Casey grew up on Oak Island and attended West Point for a year until he realized the military was not for him. He moved to Raleigh and enrolled at North Carolina State University to earn a computer engineering degree. But life had other plans: He met his wife, started a family and went to work as an IT support technician to pay the bills.
"It was hard," Casey says. "I was 22 years old with a wife and baby at home. While my friends were out partying, I was worried about my next paycheck."
Casey realized he needed to upgrade his technology skills. Friends and mentors suggested Wake Tech as the best place to learn the skills his job required.
"At N.C. State, I studied things like advanced mathematics and computer science and learned a lot about the theory of computer programming. But what I learned at Wake Tech was literally how to log into servers. I was learning the same things I was doing at work."
Casey went to work at Time Warner Cable, and after six years of steady promotions, became call center manager. He remembers one call in particular that he took early on.
"My job was answering calls from people having trouble with their internet or voice-over-IP phone service. One of my Wake Tech instructors called for help with his network set up, and I used an example from his class to help him understand what was wrong! At the next class, I told him, 'Now you know I understand that concept!'"
Casey has fond memories of the instruction he received at Wake Tech: "The instructors really cared," he says.
With a Network Technology degree, IT skills and management experience, Casey was recruited by Credit Suisse in 2010. He started out managing a team of call center agents for the company's internal IT support desk, and once again, climbed the ladder through several promotions to reach the position he has today.
"While I enjoy working with technology, I'm more passionate about my path into leadership, helping people develop and having an impact on the organization."
Casey says he has hired hundreds of people for IT positions over the years, and while he knows an academic degree is important, he challenges the notion that a four-year degree is always necessary. What he really looks for, he says, are the skills needed to do the job.
"In technology, the practical skills are more relevant from a business standpoint. When we hire, we look for people who can come in and hit the ground running. Otherwise, we spend six months training them on something they haven't seen before."
While Credit Suisse seeks to fill leadership positions from within, the company recruits from colleges and universities to fill entry-level roles. To that end, Casey has a taken on a senior role with the Credit Suisse Raleigh University Partnership strategy, focusing on four key institutions: UNC-Chapel Hill, N.C. State, Meredith College and Wake Tech. The partnership's goals are to build a better recruitment pipeline and increase diversity and inclusion efforts in their hiring practices.

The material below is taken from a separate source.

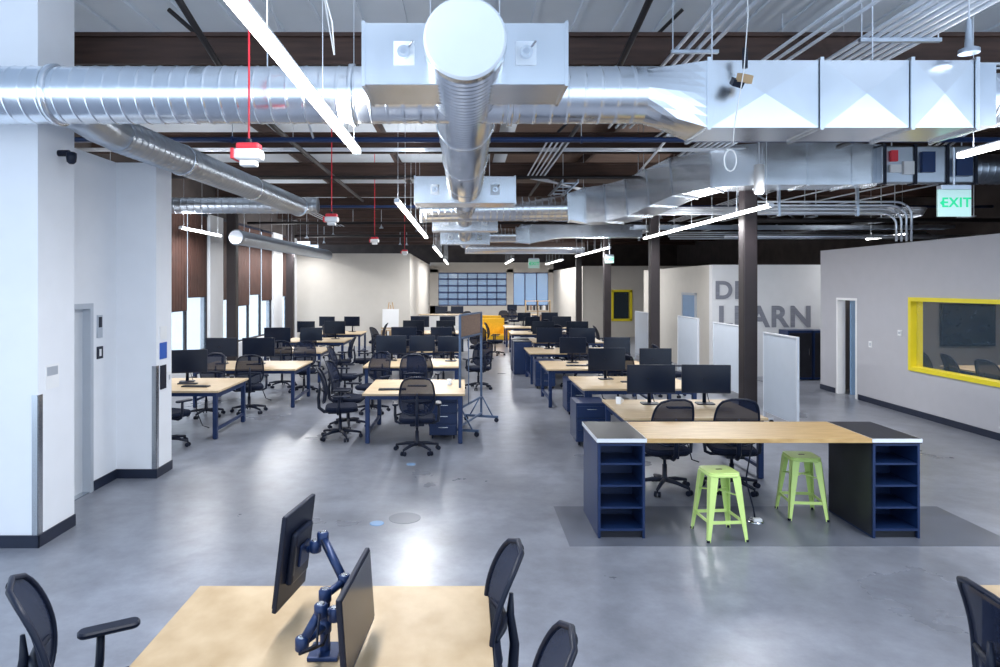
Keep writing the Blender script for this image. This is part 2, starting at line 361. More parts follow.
# central supply duct, joins crossing duct
b = MB(); ZD = 3.86
rduct(b, (0, 4.17, ZD), (0, 11.6, ZD), .25, pitch=.085, a=.015)
b.lathe((0, 4.15, ZD), (0, 1, 0), [(0, .262), (.05, .268), (.055, .256)], 'galv', 40)
b.lathe((0, 4.135, ZD), (0, 1, 0), [(0, .245), (.012, .258), (.02, .262)], 'cap', 40)
b.lathe((0, 11.6, ZD), (0, 1, 0), [(0, .255), (.35, .20)], 'galv', 32)
rduct(b, (0, 11.95, ZD), (0, 24, ZD), .20, pitch=.14)
for y in (6.3, 8.1, 9.6): collar(b, (0, y, ZD), (0, 1, 0), .255)
def plenum(b, Y, w, h, d, z):
    b.bx(-w/2, w/2, Y, Y+d, z-h/2, z+h/2, 'galv', bev=.008)
    for sx in (-1, 1):
        b.bx(sx*w/2-.012, sx*w/2+.012, Y-.01, Y+d+.01, z-h/2-.01, z+h/2+.01, 'galv')
        cx = sx*w*.30
        b.box((cx, Y-.006, z), (.14, .014, .16), 'cap'); b.cyl((cx, Y-.012, z), (cx, Y-.05, z), .042, 'galv', seg=20); b.cyl((cx, Y-.05, z), (cx, Y-.06, z), .022, 'galvd')
        b.cyl((cx+.03, Y-.03, z+.03), (cx+.06, Y-.07, z+.06), .008, 'chrome')
plenum(b, 4.5, 1.37, .42, .5, 3.885); plenum(b, 10.3, 1.55, .42, .55, 3.80); plenum(b, 15.5, 1.5, .42, .5, 3.8); plenum(b, 20.5, 1.5, .42, .5, 3.8)
for y in (5.2, 7.2, 9.2, 13, 18):
    for sx in (-.27, .27): b.cyl((sx, y, ZD), (sx, y, 5.35), .005, 'cond', seg=6)
b.obj('central_air_duct')

b = MB(); YD = 5.4
rduct(b, (-9, YD, ZD), (1.43, YD, ZD-.0), .225, pitch=.13, a=.005)
for x in (-6, -3.3, -.9, .36): collar(b, (x, YD, ZD), (1, 0, 0), .225)
# round to rectangle transition
n = 32; G = []
for q in range(5):
    t = q/4; row = []
    for i in range(n+1):
        a = 2*PI*i/n; cy, sz = math.cos(a), math.sin(a); mxx = max(abs(cy), abs(sz))
        ry = cy*.225*(1-t)+cy/mxx*.25*t; rz = sz*.225*(1-t)+sz/mxx*.26*t
        row.append(Vector((1.43+.45*t, YD+ry, ZD*(1-t)+3.80*t+rz)))
    G.append(row)
b.grid(G, 'galv', False)
xs = [1.88, 2.75, 3.45, 3.95]
for i in range(3):
    x0, x1 = xs[i], xs[i+1]
    b.bx(x0+.02, x1-.02, YD-.25, YD+.25, 3.54, 4.06, 'galv')
    c = Vector(((x0+x1)/2, YD-.262, 3.80))
    b.add([(x0+.02, YD-.25, 3.54), (x1-.02, YD-.25, 3.54), (x1-.02, YD-.25, 4.06), (x0+.02, YD-.25, 4.06), c], [(0, 1, 4), (1, 2, 4), (2, 3, 4), (3, 0, 4)], 'galv')
for x in xs: b.box((x, YD, 3.80), (.028, .54, .56), 'galv')
b.bx(3.98, 4.12, YD-.23, YD+.23, 3.56, 4.04, 'galvd'); rduct(b, (4.12, YD, 3.82), (12.9, YD, 3.82), .21, k='galvd', pitch=.13)
for x in (-7, -4.2, -1.6, 2.0, 3.3, 6): b.cyl((x, YD, 4.0), (x, YD, 5.35), .006, 'cond', seg=6)
b.obj('crossing_air_duct')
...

Casey is the point person for Wake Tech. His first step was meeting with college deans to determine which programs align with the company's needs and with gaps in its workforce. The group identified eight IT and two business degree programs at Wake Tech with clear paths to Credit Suisse positions. A subsequent hiring event resulted in five Wake Tech graduates starting promising new careers at Credit Suisse.
Casey's commitment to Wake Tech doesn't stop there. He serves on the college's IT Provost's Council to help guide and shape Wake Tech IT programs and speaks to Wake Tech classes, providing mentorship and career advice for students. He has even worked to establish a Wake Tech alumni group at Credit Suisse to encourage co-workers to engage with the college.
"It feels really good helping people who are like I was, doing whatever they can to create a career and change their lives," he says. "There’s just something about Wake Tech students – there’s a sense of modesty and humility that drives them. It's real, it's honest, it's authentic."
Casey says he gets emotional thinking back to how hard he worked to climb the economic ladder. Now he's grateful to have the opportunity to help others do the same.